■ **Prompt**: Each line from the top of the listing through the one holding "COL = scene.collection" should be restated word for word, with nothing added and no pictures.

((

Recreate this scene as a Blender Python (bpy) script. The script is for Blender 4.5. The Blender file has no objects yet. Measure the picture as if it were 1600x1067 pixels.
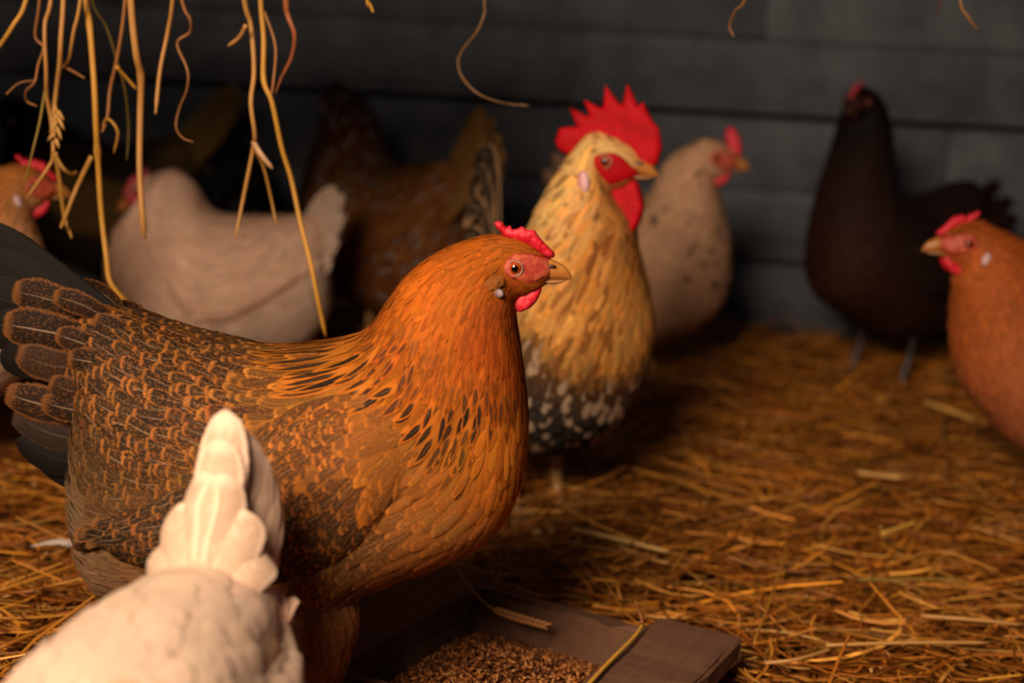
import bpy, math, random
import numpy as np
from mathutils import Matrix, Vector, kdtree

rng = np.random.default_rng(7)
random.seed(7)
scene = bpy.context.scene
COL = scene.collection

# ------------------------------------------------------------------ camera
F = 2222.0                       # focal length in pixels of the 1600 x 1067 frame (50 mm on 36 mm)
CAM_H = 0.602
PITCH, ROLL = math.radians(12.8), math.radians(3.2)
CAM_M = Matrix.Translation((0, 0, CAM_H)) @ Matrix.Rotation(math.pi/2 - PITCH, 4, 'X') @ Matrix.Rotation(ROLL, 4, 'Z')
cam_data = bpy.data.cameras.new('camera')
cam = bpy.data.objects.new('camera', cam_data)
COL.objects.link(cam)
cam.matrix_world = CAM_M
cam_data.sensor_width = 36.0
cam_data.lens = 36.0 * F / 1600.0
cam_data.clip_start = 0.02
cam_data.dof.use_dof = True
cam_data.dof.focus_distance = 1.155
cam_data.dof.aperture_fstop = 3.0
cam_data.dof.aperture_blades = 9
scene.camera = cam

# ------------------------------------------------------------------ world, light, exposure
world = bpy.data.worlds.new('barn_air')
scene.world = world
world.use_nodes = True
world.node_tree.nodes['Background'].inputs[0].default_value = (0.80, 0.82, 1.0, 1)
world.node_tree.nodes['Background'].inputs[1].default_value = 0.028

def area_light(name, loc, target, size, power, color, spread=180):
    d = bpy.data.lights.new(name, 'AREA')
    d.shape = 'RECTANGLE'; d.size, d.size_y = size
    d.energy = power; d.color = color; d.spread = math.radians(spread)
    o = bpy.data.objects.new(name, d); COL.objects.link(o)
    o.location = loc
    o.rotation_euler = (Vector(target) - Vector(loc)).to_track_quat('-Z', 'Y').to_euler()
    return o
# open barn hatch behind and to the left of the photographer
area_light('hatch_daylight', (-0.52, -0.32, 1.24), (0.25, 1.5, 0.22), (0.6, 0.6), 15.5, (1.0, 0.80, 0.60), 100)
scene.view_settings.view_transform = 'Standard'
scene.view_settings.look = 'None'
scene.view_settings.gamma = 1.0
scene.view_settings.use_curve_mapping = False
scene.view_settings.exposure = 0.0
scene.cycles.transparent_max_bounces = 32

# ------------------------------------------------------------------ projection helpers
_R = np.array(CAM_M.to_3x3())
def ray(px, py):
    return _R @ np.array([(px - 800.0) / F, -(py - 533.5) / F, -1.0])
def on_y(px, py, Y):
    d = ray(px, py)
    return np.array([0, 0, CAM_H]) + d * (Y / d[1])
def on_z(px, py, z=0.0):
    d = ray(px, py)
    return np.array([0, 0, CAM_H]) + d * ((z - CAM_H) / d[2])
def project(P):
    q = (np.asarray(P) - np.array([0, 0, CAM_H])) @ _R
    return np.stack([800 + F * q[..., 0] / -q[..., 2], 533.5 - F * q[..., 1] / -q[..., 2]], -1)

def lin(c):
    c = np.asarray(c, float) / 255.0
    return np.where(c <= 0.04045, c / 12.92, ((c + 0.055) / 1.055) ** 2.4)

# ------------------------------------------------------------------ mesh helpers
def link(o, parent=None):
    COL.objects.link(o)
    if parent is not None:
        o.parent = parent
    return o
def mesh_obj(name, V, Fc, mat=None, parent=None, uv=None, attrs=None, smooth=True):
    """V (n,3); Fc list of index arrays (k,3) / (k,4); attrs: name -> (n,4) point colours; uv (n,2) per vertex"""
    V = np.asarray(V, np.float32)
    if isinstance(Fc, np.ndarray):
        Fc = [Fc]
    loops = np.concatenate([f.reshape(-1) for f in Fc]).astype(np.int32)
    tot = np.concatenate([np.full(len(f), f.shape[1]) for f in Fc]).astype(np.int32)
    st = np.concatenate([[0], np.cumsum(tot)[:-1]]).astype(np.int32)
    me = bpy.data.meshes.new(name)
    me.vertices.add(len(V)); me.vertices.foreach_set('co', V.reshape(-1))
    me.loops.add(len(loops)); me.loops.foreach_set('vertex_index', loops)
    me.polygons.add(len(tot)); me.polygons.foreach_set('loop_start', st); me.polygons.foreach_set('loop_total', tot)
    if smooth:
        me.polygons.foreach_set('use_smooth', np.ones(len(tot), bool))
    if uv is not None:
        l = me.uv_layers.new(name='UVMap')
        l.data.foreach_set('uv', np.asarray(uv, np.float32)[loops].reshape(-1))
    for k, a in (attrs or {}).items():
        at = me.attributes.new(k, 'FLOAT_COLOR', 'POINT')
        at.data.foreach_set('color', np.asarray(a, np.float32).reshape(-1))
    me.update(calc_edges=True)
    me.validate()
    if mat is not None:
        me.materials.append(mat)
    o = bpy.data.objects.new(name, me)
    return link(o, parent)

def grid_faces(n, m, cyc=False):
    i, j = np.meshgrid(np.arange(n - 1), np.arange(m if cyc else m - 1), indexing='ij')
    j2 = (j + 1) % m
    return np.stack([i * m + j, i * m + j2, (i + 1) * m + j2, (i + 1) * m + j], -1).reshape(-1, 4)

def catmull(P, n):
    P = np.asarray(P, float)
    Q = np.vstack([2 * P[0] - P[1], P, 2 * P[-1] - P[-2]])
    x = np.linspace(0, len(P) - 1 - 1e-9, n)
    i = np.floor(x).astype(int); f = (x - i)[:, None]
    a, b, c, d = Q[i], Q[i + 1], Q[i + 2], Q[i + 3]
    return 0.5 * (2 * b + (c - a) * f + (2 * a - 5 * b + 4 * c - d) * f ** 2 + (3 * b - a - 3 * c + d) * f ** 3)

def tube_data(pts, rad, sides=6, caps=True):
    pts = np.asarray(pts, float); n = len(pts)
    rad = np.broadcast_to(np.asarray(rad, float), (n,))
    T = np.gradient(pts, axis=0); T /= np.linalg.norm(T, axis=1)[:, None] + 1e-12
    ref = np.array([0.3, 0.2, 0.93]) if abs(T[0, 2]) < 0.8 else np.array([1.0, 0.1, 0])
    A = np.cross(T, ref); A /= np.linalg.norm(A, axis=1)[:, None] + 1e-12
    B = np.cross(T, A)
    a = np.linspace(0, 2 * np.pi, sides, endpoint=False)
    V = pts[:, None] + rad[:, None, None] * (np.cos(a)[None, :, None] * A[:, None] + np.sin(a)[None, :, None] * B[:, None])
    V = V.reshape(-1, 3); Fq = grid_faces(n, sides, True)
    if caps:
        c0, c1 = len(V), len(V) + 1
        V = np.vstack([V, pts[0], pts[-1]])
        k = np.arange(sides); k2 = (k + 1) % sides
        tri = np.vstack([np.stack([np.full(sides, c0), k2, k], 1), np.stack([np.full(sides, c1), (n - 1) * sides + k, (n - 1) * sides + k2], 1)])
        return V, [Fq, tri]
    return V, [Fq]
def tube(name, pts, rad, mat, parent=None, sides=6, attrs=None):
    V, Fc = tube_data(pts, rad, sides)
    at = {k: np.tile(np.asarray(v, float), (len(V), 1)) for k, v in (attrs or {}).items()}
    return mesh_obj(name, V, Fc, mat, parent, attrs=at)

def tag(o, label=None, cat=None, group=None, kind=None):
    if label: o['label'] = label
    if cat: o['category'] = cat
    if group: o['group'] = group
    if kind: o['kind'] = kind
    return o

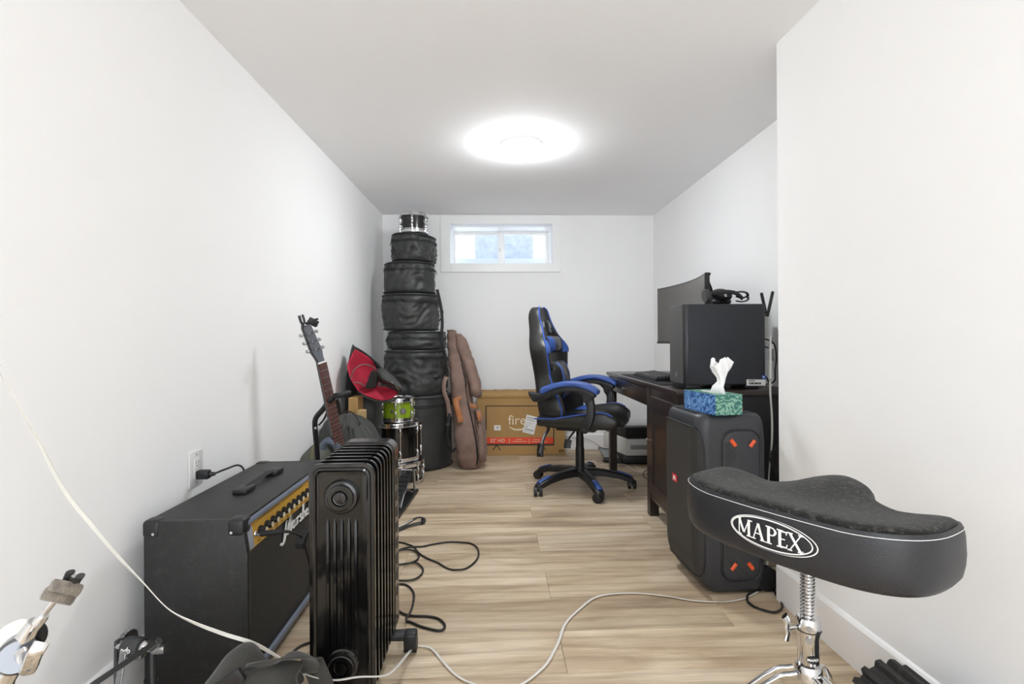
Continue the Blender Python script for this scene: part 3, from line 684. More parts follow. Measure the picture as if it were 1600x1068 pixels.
q = MB(); pxquad(q, 758.5, 760.2, 633.5, 695.5, .0006); pxquad(q, 758.5, 866, 633.2, 634.6, .0006); pxquad(q, 864.4, 866, 633.5, 695.5, .0006); pxquad(q, 760, 866, 693, 695.6, .0006)
for x in (776, 847):
    for s_ in (-1, 1):
        put_stroke(q, [(x, 695), (x + s_ * 6, 703)], 1.5, bf(.0006), sub=0)
for i in range(3): pxquad(q, 873.5 + i * 2.6, 875.2 + i * 2.6, 702, 705.5, .0006)
pxquad(q, 873, 880, 706.5, 707, .0006)
obj('outline_print', q, print_k, tvb, smoothed=False)
q = MB(); pxquad(q, 760.2, 864.4, 683, 693, .0005); obj('red_band', q, mat('red_orange_print', '#e8502f', .6, var=.02), tvb, smoothed=False)
q = MB()
lit = mat('pale_print', '#eee0c6', .6)
bfy = lambda cx_, cy_: (lambda u, v: bf(.0009)(cx_ + u, cy_ - v))
put_text(q, 'fire tv', 21, bfy(819, 656.5), bold=.0)
put_stroke(q, [(795, 666), (803, 670.2), (812, 670.8), (822, 668), (828, 664)], [.6, 2.2, 2.6, 2.2, .6], bf(.0009))
put_text(q, '32" HD', 7.5, bfy(777.5, 688), bold=.02)
put_text(q, '|', 8, bfy(796, 688)); put_text(q, '|', 8, bfy(827, 688))
for (xa, xb, yy) in ((806, 815, 686.3), (801, 823, 689.4), (833, 843, 686.3), (831, 855, 689.4)): pxquad(q, xa, xb, yy - .35, yy + .35, .0009)
for i in range(22): pxquad(q, 753 + i * 3.6 + (i % 3) * .4, 755.2 + i * 3.6, 613 + (i % 4) * .5, 616 , -.012) if False else None
obj('pale_lettering', q, lit, tvb, smoothed=False)
q = MB(); pxquad(q, 772, 782.2, 664, 672, .0008); obj('white_sticker', q, print_w, tvb, smoothed=False)
q = MB(); pxquad(q, 775.5, 780.5, 666.3, 667.2, .0012); pxquad(q, 776, 779.5, 668.5, 669.2, .0012); obj('sticker_print', q, print_k, tvb, smoothed=False)
lab = lambda d: (lambda u, v: bf(d)(828.5 + u * math.cos(.24) - v * math.sin(.24), 663 + u * math.sin(.24) + v * math.cos(.24)))
q = MB(); put_quad(q, -9, 9, -14, 14, lab(.002)); sh = obj('shipping_label', q, print_w, tvb, smoothed=False)
q = MB()
for v, n_, h_ in ((-10, 9, 2.2), (-6.5, 9, 1.2), (-2, 6, .8), (1, 5, .8), (4.4, 3, 1.8), (8.4, 10, 2.6), (11.5, 8, .8)):
    for i in range(n_): put_quad(q, -7 + i * 1.45, -7 + i * 1.45 + .8, v - h_ / 2, v + h_ / 2, lab(.0024))
obj('label_print', q, mat('grey_print', '#6f7376', .6), sh, smoothed=False)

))

■ **Written answer**:
Recreate this scene as a Blender Python (bpy) script. The script is for Blender 4.5. The Blender file has no objects yet. Measure the picture as if it were 1600x1067 pixels.
import bpy, math, random
import numpy as np
from mathutils import Matrix, Vector, kdtree

rng = np.random.default_rng(7)
random.seed(7)
scene = bpy.context.scene
COL = scene.collection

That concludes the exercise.